R – esatto, e questo rende ancora più assurdo il mio gesto di protesta. Ho servito per anni la giustizia, ne ho fatto il pilastro della mia vita privata e professionale; piazze difficili, da Milano a Napoli passando per Pavia, Genova, Vicenza….

Momenti delicati, operazioni nei campi più diversi: prostituzione, stupefacenti, omicidi, malavita organizzata…. Mai per un solo momento ha vacillato la mia convinzione di servire uno Stato di Diritto, mai ha vacillato la necessità di infondere in ogni cittadina e cittadino una profonda fiducia nel rivolgersi alle istituzioni.

Vacilla ora, e questo è grave

 

D – ti chiedi se è giusto ciò che hai fatto nella tua vita?

R – Questo mai. Ero convinto – e lo sono tuttora – della necessità di una giustizia efficiente, in grado di dare alla cittadinanza la sicurezza e soprattutto l’imparzialità delle quali la cittadinanza stessa ha bisogno. Il problema nasce quando le legittime aspettative di imparzialità vengono disattese, fatte a pezzi da provvedimenti discriminanti, assurdi, surreali omissioni.

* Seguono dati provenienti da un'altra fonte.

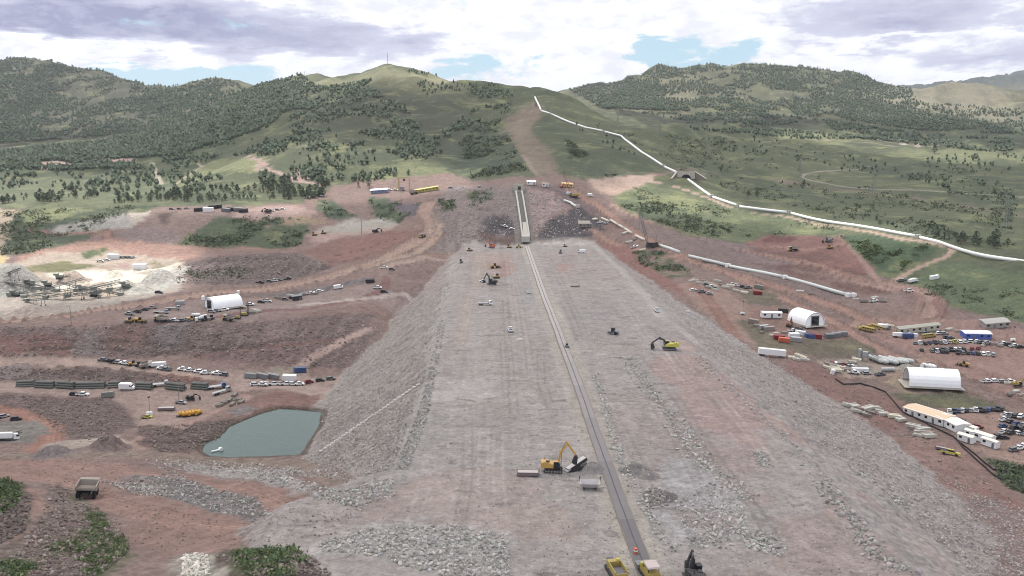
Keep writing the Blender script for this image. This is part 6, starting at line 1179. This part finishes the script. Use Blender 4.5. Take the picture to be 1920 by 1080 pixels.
place('boxt', tractor_trailer(), 1612, 699, 3, 'white box trailer in the batching yard', None, 'trailer', sc_=.62); row(1850,717,1866,716,'Ww',0,'of the pair by the right edge above the road','vehicles by the right edge above the road'); row(1880,717,1893,717,'sW',0,'in the second pair by the right edge above the road','vehicles by the right edge above the road'); place('ex5', excavator(YEL, 3.6, 4.5, 6, 2.5, 5.6, .6), 1908, 724, 0, 'small yellow excavator at the right frame edge', None, 'excavator', sc_=.7)
row(1880,646,1912,652,'WkWk',10,'in the short row at the right edge, upper yard','vehicles at the right edge of the upper yard'); place('lt', light_tower, 1899, 640, 0, 'white light tower at the right edge of the upper yard', None, 'light tower')
place('carpickupyellow', car('pickup', 'yellow'), 1782, 853, -35, 'bright yellow pickup on the red slope below the offices', None, sc_=1.1); place('skt', skip, 1768, 844, -35, 'dark flat bin coupled behind the bright yellow pickup', None, 'bin', sc_=.8)
# container yard round the second tent
for i, (u, v, mt, hd, tx) in enumerate(((1518,634,BLUE,2,'blue container, leftmost below the second tent'), (1530,634,DRED,2,'dark red container below the second tent'), (1554,633,GRY,14,'grey container, right of the dark red one'), (1566,631,STL,14,'steel grey container, second from the right end of the row'), (1578,629,STL,14,'steel grey container, right end of the row'), (1460,636,DRED,5,'red container at the lower left of the yard'), (1469,641,ORG,0,'orange container at the lower left corner of the yard'),
                                       (1488,632,WHT,10,'white container below the left end of the second tent'), (1492,640,SIL,-10,'silver container below the white one in the yard'), (1413,606,CRM,-30,'cream container on the upper left edge of the yard'), (1442,620,CRM,0,'cream container in the middle left of the yard'), (1432,617,SIL,20,'silver container left of the cream one in the yard'), (1500,628,WHT,5,'white container next to the tent door side'), (1468,586,DRK,8,'dark container behind the second tent'))):
    place('ct%d' % id(mt), container(mt), u, v, hd, tx, 'containers around the second tent', 'container', sc_=.85)
row(1496,618,1500,620,'kG',20,'on the shaded left side of the second tent','vehicles by the second tent'); place('ex6', excavator(RST, 3.6, 5, 6, 2.5, 5.6, .6), 1480, 612, 60, 'rust brown excavator left of the second tent', None, 'excavator', sc_=.8)
k_ = 0
for (pts, kinds, where, grp) in (([(1590,762),(1600,764),(1610,768),(1614,776),(1626,768),(1634,775),(1640,766),(1648,772),(1656,778),(1665,780),(1676,783),(1688,789),(1622,780),(1604,772)], (0,0,3,1,0,2,0), 'on the red slope left of the offices', 'material stacks left of the offices'), ([(1712,802),(1718,806),(1724,812),(1730,808),(1736,816),(1742,820),(1722,818)], (0,3,0), 'in the small heap below the silt fence', 'material stacks below the silt fence'),
                                 ([(1550,690),(1556,686),(1563,690),(1570,685),(1577,690),(1584,694),(1590,688),(1596,683),(1566,696),(1580,683),(1573,694),(1555,682)], (1,3,0,2), 'in the yard left of the batching plant', 'material stacks in the batching yard'), ([(1296,528),(1304,526),(1312,532),(1320,528),(1328,533),(1336,538),(1345,528),(1352,535),(1360,540),(1368,537),(1340,544),(1326,540),(1380,546),(1395,550)], (0,1,0,3), 'in the dump of timber and forms right of the dam', 'material stacks right of the dam'),
                                 ([(1484,672),(1492,675),(1500,671),(1508,676)], (1,0), 'on the track right of the white trailer', 'material stacks right of the white trailer'), ([(1640,560),(1655,566),(1500,548),(1520,552),(1605,562),(1620,566)], (0,2), 'along the lower side of the grey pipeline', 'material stacks below the grey pipeline'),
                                 ([(1115,412),(1172,438),(1190,450),(1205,470),(1180,455),(1230,476)], (1,0,2), 'on the far right abutment', 'material stacks on the far right abutment'), ([(470,588),(480,585),(500,565),(520,560),(545,556),(570,553),(590,552)], (2,0,3), 'on the rocky strip right of the first tent', 'material stacks right of the first tent')):
    for j, (u, v) in enumerate(pts):
        kd = kinds[j % len(kinds)]; place('pal%d' % kd, pallet(kd, 5 if kd != 2 else 4), u, v, rng.uniform(-40, 40), '%s stack lying %s' % (('pale grey', 'cream', 'dark', 'brown')[kd], where), grp, 'stack', sc_=rng.uniform(.75, 1.15))
# more parked vehicles and clutter in the right-hand yards
row(1560,682,1598,690,'rwgRsW',40,'of the loose group at the left of the batching yard','vehicles at the left of the batching yard'); row(1486,622,1508,626,'WkwG',20,'between the containers and the second tent','vehicles between containers and tent')
row(1735,627,1770,627,'gkWs',0,'right behind the long grey shed','vehicles behind the long grey shed'); row(1812,641,1850,644,'kwWgs',10,'below the blue shelter','vehicles below the blue shelter'); row(1882,812,1922,816,'WkwS',30,'at the right edge, lowest line','vehicles at the right edge of the lower car park'); row(1300,545,1330,552,'wGs',20,'at the lower side of the dump right of the dam','vehicles below the dump right of the dam')
row(1372,535,1402,541,'WwkG',10,'at the upper side of the dump right of the dam','vehicles above the dump right of the dam'); row(1600,700,1650,704,'WsG',5,'on the track below the batching yard','vehicles below the batching yard')
for j, (u, v) in enumerate(((1845,648),(1862,646),(1875,650),(1890,720),(1905,735),(1915,742),(1895,741),(1668,612),(1780,619),(1795,622),(1600,672),(1606,676),(1598,680),(1420,612),(1428,624),(1448,630),(1455,626),(1470,624))):
    kd = (0, 3, 2, 1)[j % 4]; place('pal%d' % kd, pallet(kd), u, v, rng.uniform(-40, 40), '%s stack lying loose among the right-hand yards' % ('pale grey', 'cream', 'dark', 'brown')[kd], 'loose stacks in the right-hand yards', 'stack', sc_=rng.uniform(.6, .95))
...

Quando c’era da servire la giustizia l’ho fatto, con profonda dedizione, per anni. Quando sono stato io a rivolgermi alla giustizia, ho ricevuto in cambio la distruzione del mio ruolo paterno.

 

D – puoi spiegare meglio?

R – La delegittimazione del padre, una distruzione lenta, tante piccole tessere che vanno a comporre un mosaico devastante. Ma, aspetto ancora più insostenibile, è una distruzione perfettamente legale.

 

D – Parole forti… perché sei così critico nei confronti della giustizia?

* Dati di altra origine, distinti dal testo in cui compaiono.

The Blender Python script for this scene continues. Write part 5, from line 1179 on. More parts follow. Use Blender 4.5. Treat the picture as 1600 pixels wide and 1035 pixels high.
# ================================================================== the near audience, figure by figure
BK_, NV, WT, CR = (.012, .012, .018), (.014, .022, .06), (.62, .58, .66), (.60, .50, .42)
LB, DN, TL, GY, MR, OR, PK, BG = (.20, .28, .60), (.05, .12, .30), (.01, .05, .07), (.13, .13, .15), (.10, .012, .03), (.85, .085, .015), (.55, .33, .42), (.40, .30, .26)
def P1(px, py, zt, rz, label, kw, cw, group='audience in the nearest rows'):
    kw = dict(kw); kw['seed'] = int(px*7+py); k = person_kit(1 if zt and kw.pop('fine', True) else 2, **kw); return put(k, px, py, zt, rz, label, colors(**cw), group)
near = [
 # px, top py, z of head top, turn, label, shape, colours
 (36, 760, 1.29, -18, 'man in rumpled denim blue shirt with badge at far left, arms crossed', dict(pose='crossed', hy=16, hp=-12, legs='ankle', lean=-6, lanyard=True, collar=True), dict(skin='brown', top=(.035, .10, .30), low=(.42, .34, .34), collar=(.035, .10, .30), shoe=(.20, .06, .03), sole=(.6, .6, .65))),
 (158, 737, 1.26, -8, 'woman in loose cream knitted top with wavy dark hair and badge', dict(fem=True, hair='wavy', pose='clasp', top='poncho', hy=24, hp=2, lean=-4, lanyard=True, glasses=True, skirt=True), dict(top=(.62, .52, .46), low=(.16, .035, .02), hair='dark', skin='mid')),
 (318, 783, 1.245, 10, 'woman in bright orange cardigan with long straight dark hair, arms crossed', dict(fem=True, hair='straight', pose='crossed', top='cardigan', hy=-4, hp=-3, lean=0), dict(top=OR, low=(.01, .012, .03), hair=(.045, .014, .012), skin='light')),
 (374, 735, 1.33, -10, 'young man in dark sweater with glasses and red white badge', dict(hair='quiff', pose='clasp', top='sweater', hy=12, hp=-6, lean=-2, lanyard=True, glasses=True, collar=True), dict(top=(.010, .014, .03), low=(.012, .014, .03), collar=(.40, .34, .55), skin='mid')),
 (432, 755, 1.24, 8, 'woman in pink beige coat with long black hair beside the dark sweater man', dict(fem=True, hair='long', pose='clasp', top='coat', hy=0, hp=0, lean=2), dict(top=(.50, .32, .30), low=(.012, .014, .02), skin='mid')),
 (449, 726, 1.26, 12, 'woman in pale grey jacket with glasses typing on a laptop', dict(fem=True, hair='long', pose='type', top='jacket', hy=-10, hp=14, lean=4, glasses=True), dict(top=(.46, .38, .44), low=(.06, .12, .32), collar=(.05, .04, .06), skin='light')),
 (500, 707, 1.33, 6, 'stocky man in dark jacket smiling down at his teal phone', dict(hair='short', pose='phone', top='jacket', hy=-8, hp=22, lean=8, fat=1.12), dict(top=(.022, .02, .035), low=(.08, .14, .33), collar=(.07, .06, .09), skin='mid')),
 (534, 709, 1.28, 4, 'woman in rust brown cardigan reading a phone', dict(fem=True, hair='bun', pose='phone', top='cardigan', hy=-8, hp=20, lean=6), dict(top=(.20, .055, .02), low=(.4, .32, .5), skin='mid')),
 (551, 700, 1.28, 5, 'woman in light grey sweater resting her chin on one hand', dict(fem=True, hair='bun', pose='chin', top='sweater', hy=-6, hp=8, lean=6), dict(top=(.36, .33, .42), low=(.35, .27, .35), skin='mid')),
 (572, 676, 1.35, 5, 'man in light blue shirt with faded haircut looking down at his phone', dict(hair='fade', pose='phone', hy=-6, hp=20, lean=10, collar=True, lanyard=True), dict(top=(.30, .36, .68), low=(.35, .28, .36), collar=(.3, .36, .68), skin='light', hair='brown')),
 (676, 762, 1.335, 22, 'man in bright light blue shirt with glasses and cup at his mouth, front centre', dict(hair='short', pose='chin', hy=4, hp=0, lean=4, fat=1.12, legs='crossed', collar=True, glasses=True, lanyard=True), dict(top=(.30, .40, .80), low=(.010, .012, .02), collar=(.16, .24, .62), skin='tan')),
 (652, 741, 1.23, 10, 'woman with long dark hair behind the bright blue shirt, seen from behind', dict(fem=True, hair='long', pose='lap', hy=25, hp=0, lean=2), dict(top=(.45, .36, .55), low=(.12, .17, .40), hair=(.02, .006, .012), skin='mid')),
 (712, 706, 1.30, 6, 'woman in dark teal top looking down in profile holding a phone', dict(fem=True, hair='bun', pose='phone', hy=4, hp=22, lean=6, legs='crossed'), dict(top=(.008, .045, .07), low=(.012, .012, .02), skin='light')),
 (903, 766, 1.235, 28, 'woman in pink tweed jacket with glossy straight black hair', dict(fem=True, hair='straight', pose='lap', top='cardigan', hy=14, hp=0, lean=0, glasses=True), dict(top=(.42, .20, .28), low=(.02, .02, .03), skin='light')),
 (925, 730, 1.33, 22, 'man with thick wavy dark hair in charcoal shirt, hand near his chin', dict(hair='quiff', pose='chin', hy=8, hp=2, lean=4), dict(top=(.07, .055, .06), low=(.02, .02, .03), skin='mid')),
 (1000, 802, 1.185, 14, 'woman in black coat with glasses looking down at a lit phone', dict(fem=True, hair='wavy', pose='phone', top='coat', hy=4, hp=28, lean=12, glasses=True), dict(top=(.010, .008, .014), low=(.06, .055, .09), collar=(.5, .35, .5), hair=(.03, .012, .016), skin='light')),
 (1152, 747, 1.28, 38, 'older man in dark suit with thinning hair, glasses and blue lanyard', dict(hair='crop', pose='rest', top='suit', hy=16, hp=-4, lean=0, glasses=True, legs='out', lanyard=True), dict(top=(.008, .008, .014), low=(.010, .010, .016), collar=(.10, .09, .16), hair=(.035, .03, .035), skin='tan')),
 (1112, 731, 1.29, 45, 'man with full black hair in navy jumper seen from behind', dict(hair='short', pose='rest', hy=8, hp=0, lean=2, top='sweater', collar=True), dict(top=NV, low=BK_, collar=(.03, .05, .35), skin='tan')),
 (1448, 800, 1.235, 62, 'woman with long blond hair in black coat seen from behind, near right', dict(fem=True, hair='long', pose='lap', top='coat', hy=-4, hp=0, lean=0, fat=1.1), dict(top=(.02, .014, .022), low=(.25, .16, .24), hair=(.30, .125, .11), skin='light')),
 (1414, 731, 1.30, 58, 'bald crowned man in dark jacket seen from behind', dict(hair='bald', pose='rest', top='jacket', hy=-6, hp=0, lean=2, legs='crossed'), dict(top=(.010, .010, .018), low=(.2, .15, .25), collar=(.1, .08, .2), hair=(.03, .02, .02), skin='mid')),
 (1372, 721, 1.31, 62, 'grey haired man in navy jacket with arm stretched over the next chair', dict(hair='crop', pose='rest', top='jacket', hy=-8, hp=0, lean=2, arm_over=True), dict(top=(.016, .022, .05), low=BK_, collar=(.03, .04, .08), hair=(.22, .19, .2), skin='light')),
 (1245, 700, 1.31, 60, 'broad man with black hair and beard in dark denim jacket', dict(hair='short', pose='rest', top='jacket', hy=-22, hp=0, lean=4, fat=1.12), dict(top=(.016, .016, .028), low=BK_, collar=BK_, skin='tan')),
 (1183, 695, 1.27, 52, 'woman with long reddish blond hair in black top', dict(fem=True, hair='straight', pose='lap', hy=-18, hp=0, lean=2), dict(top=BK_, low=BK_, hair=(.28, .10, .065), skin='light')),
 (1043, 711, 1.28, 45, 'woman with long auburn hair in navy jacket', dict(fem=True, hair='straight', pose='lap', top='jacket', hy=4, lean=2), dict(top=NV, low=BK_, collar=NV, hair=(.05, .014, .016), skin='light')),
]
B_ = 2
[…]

R – Vedi, nel mio lavoro sapevo chi era il “nemico”. C’è chi viola la legge e chi deve farla rispettare, i ruoli sono ben definiti. Da padre non so più da chi devo difendermi, le decisioni più penalizzanti arrivano dalle persone alle quali mi sono rivolto per chiedere aiuto. In fondo nessuno considera importante che io mi occupi di mia figlia, la segua nel processo di crescita, le trasmetta i miei valori ed il mio amore…

Il ruolo che mi assegnano è quello di garantirle la sicurezza economica, a crescerla ci penserà qualcun altro. Si rischia di impazzire. Se non posso avere fiducia nei Tribunali, in chi posso averla?

 

D – la situazione si protrae da tempo, sul tuo blog www.eremita65.blogspot.comci sono informazioni e documenti a non finire. C’è stato un episodio in particolare che ti ha spinto ad iniziare lo sciopero della fame?

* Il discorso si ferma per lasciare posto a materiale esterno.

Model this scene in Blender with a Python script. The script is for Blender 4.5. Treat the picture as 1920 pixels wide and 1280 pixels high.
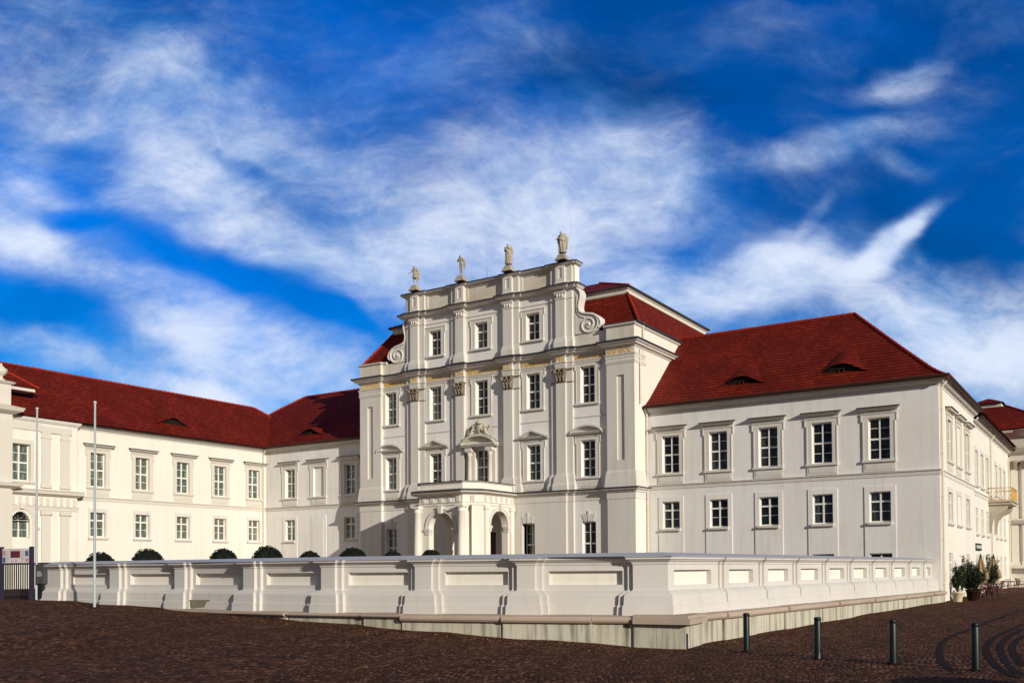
import bpy, bmesh, math, random
from mathutils import Vector, Matrix
R_ = math.radians
scene = bpy.context.scene
for o in list(bpy.data.objects): bpy.data.objects.remove(o)
random.seed(7)
ZO = 1.95            # eye height: builders below use heights relative to the eye

# ------------------------------------------------------------------ camera
YAW, PIT, ROL = R_(-31.401), R_(1.207), R_(-0.447)
fwd = Vector((math.sin(YAW)*math.cos(PIT), math.cos(YAW)*math.cos(PIT), math.sin(PIT)))
rt = Vector((math.cos(YAW), -math.sin(YAW), 0)); up = rt.cross(fwd)
r2 = rt*math.cos(ROL)+up*math.sin(ROL); u2 = -rt*math.sin(ROL)+up*math.cos(ROL)
cd = bpy.data.cameras.new('camera'); cam = bpy.data.objects.new('camera', cd)
scene.collection.objects.link(cam); scene.camera = cam
M = Matrix((( r2.x, u2.x, -fwd.x, 0), (r2.y, u2.y, -fwd.y, 0), (r2.z, u2.z, -fwd.z, ZO), (0,0,0,1)))
cam.matrix_world = M
cd.sensor_width = 36; cd.lens = 1761.956/1920*36
cd.shift_x = (960-1041.361)/1920; cd.shift_y = (1029.671-640)/1920
cd.clip_start = .1; cd.clip_end = 3000

# ------------------------------------------------------------------ sun + exposure
SAZ, SEL = R_(67), R_(16.5)       # sun to the right (+X) and slightly behind the camera (-Y)
sdir = Vector((math.sin(SAZ)*math.cos(SEL), -math.cos(SAZ)*math.cos(SEL), math.sin(SEL)))
sl = bpy.data.lights.new('sun', 'SUN'); sun = bpy.data.objects.new('sun', sl)
scene.collection.objects.link(sun)
sl.energy = 3.75; sl.angle = R_(.5); sl.color = (1.0, .925, .80)
sun.rotation_euler = sdir.to_track_quat('Z', 'Y').to_euler(); sun.location = (60, -40, 60)
vs = scene.view_settings
vs.view_transform = 'Standard'; vs.look = 'None'; vs.gamma = 1; vs.exposure = 0.24; vs.use_curve_mapping = False

# ------------------------------------------------------------------ world
world = bpy.data.worlds.new('World'); scene.world = world; world.use_nodes = True
def build_world():
    nt = world.node_tree; N = nt.nodes; L = nt.links; N.clear()
    out = N.new('ShaderNodeOutputWorld'); bg = N.new('ShaderNodeBackground'); L.new(bg.outputs[0], out.inputs[0])
    def math_(op, a, b=None, c=None, clamp=False):
        n = N.new('ShaderNodeMath'); n.operation = op; n.use_clamp = clamp
        for i, v in enumerate((a, b, c)):
            if v is None: continue
            if isinstance(v, (int, float)): n.inputs[i].default_value = v
            else: L.new(v, n.inputs[i])
        return n.outputs[0]
    def vec(op, a, b):
        n = N.new('ShaderNodeVectorMath'); n.operation = op
        for i, v in enumerate((a, b)):
            if isinstance(v, (tuple, list)): n.inputs[i].default_value = v
            else: L.new(v, n.inputs[i])
        return n
    sky = N.new('ShaderNodeTexSky'); sky.sky_type = 'NISHITA'; sky.sun_disc = False
    sky.sun_elevation = SEL; sky.sun_rotation = math.pi - SAZ   # azimuth from +Y, clockwise
    sky.air_density = 1.0; sky.dust_density = .3; sky.ozone_density = 3.0
    tc = N.new('ShaderNodeTexCoord'); D = tc.outputs['Generated']
    H = Vector((math.sin(R_(-31.4)), math.cos(R_(-31.4)), 0)); RR = Vector((H.y, -H.x, 0))
    df = vec('DOT_PRODUCT', D, tuple(H)).outputs['Value']
    dr = vec('DOT_PRODUCT', D, tuple(RR)).outputs['Value']
    sep = N.new('ShaderNodeSeparateXYZ'); L.new(D, sep.inputs[0]); dz = sep.outputs[2]
    dfs = math_('MAXIMUM', math_('ABSOLUTE', df), .15)
    u = math_('DIVIDE', dr, dfs); v = math_('DIVIDE', dz, dfs)      # gnomonic sky chart, origin on the northern horizon
    uv = N.new('ShaderNodeCombineXYZ'); L.new(u, uv.inputs[0]); L.new(v, uv.inputs[1])
    # domain warp
    wn = N.new('ShaderNodeTexNoise'); wn.inputs['Scale'].default_value = 4.5; wn.inputs['Detail'].default_value = 3; wn.inputs['Roughness'].default_value = .5
    L.new(uv.outputs[0], wn.inputs['Vector'])
    w = vec('SUBTRACT', wn.outputs['Color'], (.5, .5, .5)).outputs[0]
    ws = N.new('ShaderNodeVectorMath'); ws.operation = 'SCALE'; L.new(w, ws.inputs[0]); ws.inputs['Scale'].default_value = .11
    uvw = vec('ADD', uv.outputs[0], ws.outputs[0]).outputs[0]
    # broad cloud banks: centre, half length, half width, tilt, weight
    def blobs(lst, src):
        acc = None
        for (px, py, a, b, ang, wt) in lst:
            cu = (px-1041)/1762; cv = (1067-py)/1762
            mp = N.new('ShaderNodeMapping'); mp.vector_type = 'TEXTURE'
            mp.inputs['Location'].default_value = (cu, cv, 0); mp.inputs['Rotation'].default_value = (0, 0, R_(ang))
            mp.inputs['Scale'].default_value = (a/1762, b/1762, 1); L.new(src, mp.inputs['Vector'])
            ln = N.new('ShaderNodeVectorMath'); ln.operation = 'LENGTH'; L.new(mp.outputs[0], ln.inputs[0])
            mr = N.new('ShaderNodeMapRange'); mr.interpolation_type = 'SMOOTHERSTEP'
            mr.inputs['From Min'].default_value = .1; mr.inputs['From Max'].default_value = 2.15
            mr.inputs['To Min'].default_value = wt; mr.inputs['To Max'].default_value = 0
            L.new(ln.outputs['Value'], mr.inputs['Value'])
            acc = mr.outputs[0] if acc is None else math_('ADD', acc, mr.outputs[0])
        return acc
    acc = blobs(SKY, uvw)
    # streaky wisps
    def fbm(scale, sx, sy, ang, det, rough, src, dist=.4):
        mp = N.new('ShaderNodeMapping'); mp.inputs['Rotation'].default_value = (0, 0, R_(ang)); mp.inputs['Scale'].default_value = (sx, sy, 1)
        L.new(src, mp.inputs['Vector'])
        n = N.new('ShaderNodeTexNoise'); n.inputs['Scale'].default_value = scale; n.inputs['Detail'].default_value = det
        n.inputs['Roughness'].default_value = rough; n.inputs['Distortion'].default_value = dist
        L.new(mp.outputs[0], n.inputs['Vector']); return n.outputs['Fac']
    f1 = fbm(4.6, .85, 1.5, 22, 9, .60, uvw)
    f2 = fbm(13, .7, 1.3, 15, 10, .68, uv.outputs[0], .5)
    f3 = fbm(3.0, 1, 1.5, 10, 7, .55, uv.outputs[0])
    s = math_('MULTIPLY_ADD', math_('SUBTRACT', f1, .5), 2.3, acc)
    amp = math_('MULTIPLY_ADD', math_('MINIMUM', math_('MAXIMUM', acc, 0), 1), .7, .6)
    s = math_('MULTIPLY_ADD', math_('SUBTRACT', f2, .5), math_('MULTIPLY', amp, 1.1), s)
    s = math_('MULTIPLY_ADD', math_('SUBTRACT', fbm(34, .8, 1.2, 10, 8, .65, uvw), .5), math_('MULTIPLY', amp, .38), s)
    cov = N.new('ShaderNodeMapRange'); cov.interpolation_type = 'SMOOTHSTEP'
    cov.inputs['From Min'].default_value = -.12; cov.inputs['From Max'].default_value = 1.8; L.new(s, cov.inputs['Value'])
    # blue of the open sky: Nishita, deepened
    hs = N.new('ShaderNodeHueSaturation'); hs.inputs['Saturation'].default_value = 1.5; hs.inputs['Hue'].default_value = .508
    hs.inputs['Value'].default_value = 1.0; L.new(sky.outputs[0], hs.inputs['Color'])
    mulb = N.new('ShaderNodeMix'); mulb.data_type = 'RGBA'; mulb.blend_type = 'MULTIPLY'; mulb.inputs[0].default_value = 1
    L.new(hs.outputs[0], mulb.inputs[6]); mulb.inputs[7].default_value = SKYTINT
    dk = N.new('ShaderNodeMapRange'); dk.inputs['From Min'].default_value = .32; dk.inputs['From Max'].default_value = .68
    dk.inputs['To Min'].default_value = .72; dk.inputs['To Max'].default_value = 1.3; L.new(f3, dk.inputs['Value'])
    dd = math_('MAXIMUM', math_('ADD', dk.outputs[0], blobs(DEEP, uvw)), .25)
    dkm = vec('SCALE', mulb.outputs[2], (0, 0, 0)); L.new(dd, dkm.inputs['Scale'])
    # cloud: white lit body, violet-grey where thick and away from the sun
    sh = N.new('ShaderNodeMapRange'); sh.inputs['From Min'].default_value = .36; sh.inputs['From Max'].default_value = .64
    L.new(fbm(6, .7, 1.4, 20, 7, .6, uvw), sh.inputs['Value'])
    ramp = N.new('ShaderNodeValToRGB'); cr = ramp.color_ramp
    cr.elements[0].position = .12; cr.elements[0].color = (.10, .32, .70, 1)
    cr.elements[1].position = .85; cr.elements[1].color = (.68, .76, .92, 1)
    L.new(math_('MULTIPLY_ADD', cov.outputs[0], .55, math_('MULTIPLY', sh.outputs[0], .55)), ramp.inputs[0])
    cs = vec('SCALE', ramp.outputs[0], (0, 0, 0)); cs.inputs['Scale'].default_value = .92/BGS
    mx = N.new('ShaderNodeMix'); mx.data_type = 'RGBA'
    L.new(cov.outputs[0], mx.inputs[0]); L.new(dkm.outputs[0], mx.inputs[6]); L.new(cs.outputs[0], mx.inputs[7])
    # unseen half of the sky behind the viewer: pale cloud added as neutral fill
    bk = N.new('ShaderNodeMapRange'); bk.interpolation_type = 'SMOOTHSTEP'; bk.inputs['From Min'].default_value = .25; bk.inputs['From Max'].default_value = -.15
    L.new(df, bk.inputs['Value'])
    n3 = N.new('ShaderNodeTexNoise'); n3.inputs['Scale'].default_value = 2.2; n3.inputs['Detail'].default_value = 7; L.new(D, n3.inputs['Vector'])
    rb = N.new('ShaderNodeValToRGB'); rb.color_ramp.elements[0].position = .38; rb.color_ramp.elements[0].color = (.10, .16, .32, 1)
    rb.color_ramp.elements[1].position = .62; rb.color_ramp.elements[1].color = (.58, .555, .54, 1); L.new(n3.outputs['Fac'], rb.inputs[0])
    rbs = vec('SCALE', rb.outputs[0], (0, 0, 0)); rbs.inputs['Scale'].default_value = BACK/BGS
    mb = N.new('ShaderNodeMix'); mb.data_type = 'RGBA'; L.new(bk.outputs[0], mb.inputs[0]); L.new(mx.outputs[2], mb.inputs[6]); L.new(rbs.outputs[0], mb.inputs[7])
    L.new(mb.outputs[2], bg.inputs['Color']); bg.inputs['Strength'].default_value = BGS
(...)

R – Stringo i denti da tanto tempo, posso sopportare di essere ridotto in miseria, di non poter ricostruire una mia vita privata, di essere costretto a trasferte lunghe e costose per incontrare mia figlia… l’unica cosa che non posso sopportare sono gli ostacoli posti fra lei e me.

Ero in macchina con G., dovevamo passare la giornata insieme. Mi chiede di passare da casa per prendere i libri necessari ai compiti del pomeriggio. Era felice, serena, entusiasta e sorridente come sempre quando è con me. Entra in casa e rimango fuori ad aspettarla. Non esce subito, trascorrono i minuti. Torna in macchina, l’espressione è cambiata. Mi dice di non poter venire, ha un impegno “che aveva dimenticato”.

E’ una scusa, si vede lontano un miglio: è imbarazzata, distoglie lo sguardo, forse si sente anche in colpa, povero amore mio. Si apre la porta, la madre si affaccia: “Allora, ti sbrighi?”

Capisco subito, è già successo tante altre volte

 

D – perché questa strategia?

R – Temo che la madre sappia amare solo attraverso il possesso. Non è nostra figlia, è sua figlia. Credo che viva male il fatto che G. possa volere bene anche al padre, è sua proprietà esclusiva e deve amare solo lei, la condiziona, vorrebbe farne una complice nel suo progetto di distruzione paterna.

Questo episodio, ultimo di una lunga serie, non l’ho potuto sopportare, la classica goccia che fa traboccare un vaso fin troppo colmo: è quel giorno che ho raccolto due cose e sono partito per Roma.

Questa situazione mi uccide lentamente, o cambia o esco dall’ombra della disperazione e la mia fine diventa pubblica.